Some people are listeners. Some people are talkers. Some people know how to balance both to achieve their desired outcome.
In the world of organizing, the latter is the most important. Knowing when to hold your input and comments and just hear someone out is a challenge. We’re nurses. We want to fix problems. When someone comes to us with an issue, we naturally and instinctively want to make it better for them. There’s the rub. In organizing, the idea is not to solve a problem for someone. The idea is to engage them in working to solve their own problems through collective action.
The question then becomes, how do you have a conversation that empowers the nurse to use their critical thinking skills and passion for the profession to come up with their own solution? It’s called an organizing conversation, and it’s pure magic when you use it well.
What exactly is an organizing conversation? The first thing to understand is that it’s 80 percent listening, so you’re not actually doing a lot of back-and-forth conversing. Next, you go into the conversation with a plan to get to a particular outcome: You want to engage the nurse in using the tools in their contract or shared governance process to map out their own plan to achieve their goal.

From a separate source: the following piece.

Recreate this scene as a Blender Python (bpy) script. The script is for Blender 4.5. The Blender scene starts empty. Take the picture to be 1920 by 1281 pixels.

There is no absolute right or wrong way to have these conversations. What you’re trying to do is find out what the issue is, determine how it got that way, identify what would be better, and figure out how to get there. It is also good to brace a nurse for potential push back from leadership on their ideas so the nurse goes in with eyes wide open.
The final key element to an organizing conversation is to have an “ask.” An ask is confirmation that a nurse will commit to working on the solution. Sometimes, it’s as simple as coming up with a plan or having another conversation with you so they continue to pursue their goal. Other times, your ask may be committing to talk to other people to recruit them to join in their efforts to make a change collectively.
As any good organizer does, I have an ask for you. Two actually. Will you commit to talking to your colleagues about your working conditions and issues impacting the profession? Then ask yourself, “What am I prepared to do about it?”